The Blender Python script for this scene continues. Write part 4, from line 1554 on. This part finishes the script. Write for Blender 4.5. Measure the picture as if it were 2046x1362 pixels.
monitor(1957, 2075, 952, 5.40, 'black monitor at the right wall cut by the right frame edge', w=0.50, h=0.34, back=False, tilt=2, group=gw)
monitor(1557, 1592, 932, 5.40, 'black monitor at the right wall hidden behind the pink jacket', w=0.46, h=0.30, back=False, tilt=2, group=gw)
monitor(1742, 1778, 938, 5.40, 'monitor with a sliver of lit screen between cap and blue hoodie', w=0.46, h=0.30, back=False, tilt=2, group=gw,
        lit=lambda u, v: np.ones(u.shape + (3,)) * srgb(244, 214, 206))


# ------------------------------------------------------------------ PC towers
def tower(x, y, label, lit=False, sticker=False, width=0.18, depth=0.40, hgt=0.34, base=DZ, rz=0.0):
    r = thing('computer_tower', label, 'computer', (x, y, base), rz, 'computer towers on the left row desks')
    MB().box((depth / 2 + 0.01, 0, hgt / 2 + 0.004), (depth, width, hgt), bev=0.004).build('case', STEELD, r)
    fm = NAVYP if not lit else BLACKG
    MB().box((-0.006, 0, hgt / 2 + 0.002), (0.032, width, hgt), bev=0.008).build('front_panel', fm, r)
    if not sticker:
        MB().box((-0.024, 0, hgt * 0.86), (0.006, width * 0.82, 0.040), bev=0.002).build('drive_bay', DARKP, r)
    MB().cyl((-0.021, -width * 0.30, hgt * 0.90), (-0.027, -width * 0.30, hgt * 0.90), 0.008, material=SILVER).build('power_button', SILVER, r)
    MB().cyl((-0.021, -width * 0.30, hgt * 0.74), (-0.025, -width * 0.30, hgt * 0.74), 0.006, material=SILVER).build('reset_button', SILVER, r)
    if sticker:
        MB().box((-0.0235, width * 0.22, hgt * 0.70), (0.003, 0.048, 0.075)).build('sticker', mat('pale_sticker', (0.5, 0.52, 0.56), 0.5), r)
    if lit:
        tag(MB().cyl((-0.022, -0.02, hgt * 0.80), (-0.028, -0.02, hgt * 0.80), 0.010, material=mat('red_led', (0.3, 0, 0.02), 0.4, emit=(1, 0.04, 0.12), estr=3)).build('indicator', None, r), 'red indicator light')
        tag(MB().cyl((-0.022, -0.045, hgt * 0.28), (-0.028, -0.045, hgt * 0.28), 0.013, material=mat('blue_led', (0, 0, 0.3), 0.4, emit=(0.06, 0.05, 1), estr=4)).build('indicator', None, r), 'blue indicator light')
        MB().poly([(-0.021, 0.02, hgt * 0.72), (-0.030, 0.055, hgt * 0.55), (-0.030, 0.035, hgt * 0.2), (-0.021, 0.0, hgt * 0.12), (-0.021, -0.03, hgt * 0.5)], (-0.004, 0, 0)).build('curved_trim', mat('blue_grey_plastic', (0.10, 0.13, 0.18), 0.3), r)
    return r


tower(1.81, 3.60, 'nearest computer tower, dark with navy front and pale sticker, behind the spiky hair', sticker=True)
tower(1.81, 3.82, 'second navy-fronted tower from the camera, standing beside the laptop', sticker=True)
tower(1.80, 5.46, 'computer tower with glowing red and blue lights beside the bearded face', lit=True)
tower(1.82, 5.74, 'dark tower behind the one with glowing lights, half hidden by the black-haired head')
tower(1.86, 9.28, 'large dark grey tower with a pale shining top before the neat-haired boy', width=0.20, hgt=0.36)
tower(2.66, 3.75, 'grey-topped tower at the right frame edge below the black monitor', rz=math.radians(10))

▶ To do
From the first line to the last, please quote the material above exactly.

▶ Task solution
The Blender Python script for this scene continues. Write part 4, from line 1554 on. This part finishes the script. Write for Blender 4.5. Measure the picture as if it were 2046x1362 pixels.
monitor(1957, 2075, 952, 5.40, 'black monitor at the right wall cut by the right frame edge', w=0.50, h=0.34, back=False, tilt=2, group=gw)
monitor(1557, 1592, 932, 5.40, 'black monitor at the right wall hidden behind the pink jacket', w=0.46, h=0.30, back=False, tilt=2, group=gw)
monitor(1742, 1778, 938, 5.40, 'monitor with a sliver of lit screen between cap and blue hoodie', w=0.46, h=0.30, back=False, tilt=2, group=gw,
        lit=lambda u, v: np.ones(u.shape + (3,)) * srgb(244, 214, 206))


# ------------------------------------------------------------------ PC towers
def tower(x, y, label, lit=False, sticker=False, width=0.18, depth=0.40, hgt=0.34, base=DZ, rz=0.0):
    r = thing('computer_tower', label, 'computer', (x, y, base), rz, 'computer towers on the left row desks')
    MB().box((depth / 2 + 0.01, 0, hgt / 2 + 0.004), (depth, width, hgt), bev=0.004).build('case', STEELD, r)
    fm = NAVYP if not lit else BLACKG
    MB().box((-0.006, 0, hgt / 2 + 0.002), (0.032, width, hgt), bev=0.008).build('front_panel', fm, r)
    if not sticker:
        MB().box((-0.024, 0, hgt * 0.86), (0.006, width * 0.82, 0.040), bev=0.002).build('drive_bay', DARKP, r)
    MB().cyl((-0.021, -width * 0.30, hgt * 0.90), (-0.027, -width * 0.30, hgt * 0.90), 0.008, material=SILVER).build('power_button', SILVER, r)
    MB().cyl((-0.021, -width * 0.30, hgt * 0.74), (-0.025, -width * 0.30, hgt * 0.74), 0.006, material=SILVER).build('reset_button', SILVER, r)
    if sticker:
        MB().box((-0.0235, width * 0.22, hgt * 0.70), (0.003, 0.048, 0.075)).build('sticker', mat('pale_sticker', (0.5, 0.52, 0.56), 0.5), r)
    if lit:
        tag(MB().cyl((-0.022, -0.02, hgt * 0.80), (-0.028, -0.02, hgt * 0.80), 0.010, material=mat('red_led', (0.3, 0, 0.02), 0.4, emit=(1, 0.04, 0.12), estr=3)).build('indicator', None, r), 'red indicator light')
        tag(MB().cyl((-0.022, -0.045, hgt * 0.28), (-0.028, -0.045, hgt * 0.28), 0.013, material=mat('blue_led', (0, 0, 0.3), 0.4, emit=(0.06, 0.05, 1), estr=4)).build('indicator', None, r), 'blue indicator light')
        MB().poly([(-0.021, 0.02, hgt * 0.72), (-0.030, 0.055, hgt * 0.55), (-0.030, 0.035, hgt * 0.2), (-0.021, 0.0, hgt * 0.12), (-0.021, -0.03, hgt * 0.5)], (-0.004, 0, 0)).build('curved_trim', mat('blue_grey_plastic', (0.10, 0.13, 0.18), 0.3), r)
    return r


tower(1.81, 3.60, 'nearest computer tower, dark with navy front and pale sticker, behind the spiky hair', sticker=True)
tower(1.81, 3.82, 'second navy-fronted tower from the camera, standing beside the laptop', sticker=True)
tower(1.80, 5.46, 'computer tower with glowing red and blue lights beside the bearded face', lit=True)
tower(1.82, 5.74, 'dark tower behind the one with glowing lights, half hidden by the black-haired head')
tower(1.86, 9.28, 'large dark grey tower with a pale shining top before the neat-haired boy', width=0.20, hgt=0.36)
tower(2.66, 3.75, 'grey-topped tower at the right frame edge below the black monitor', rz=math.radians(10))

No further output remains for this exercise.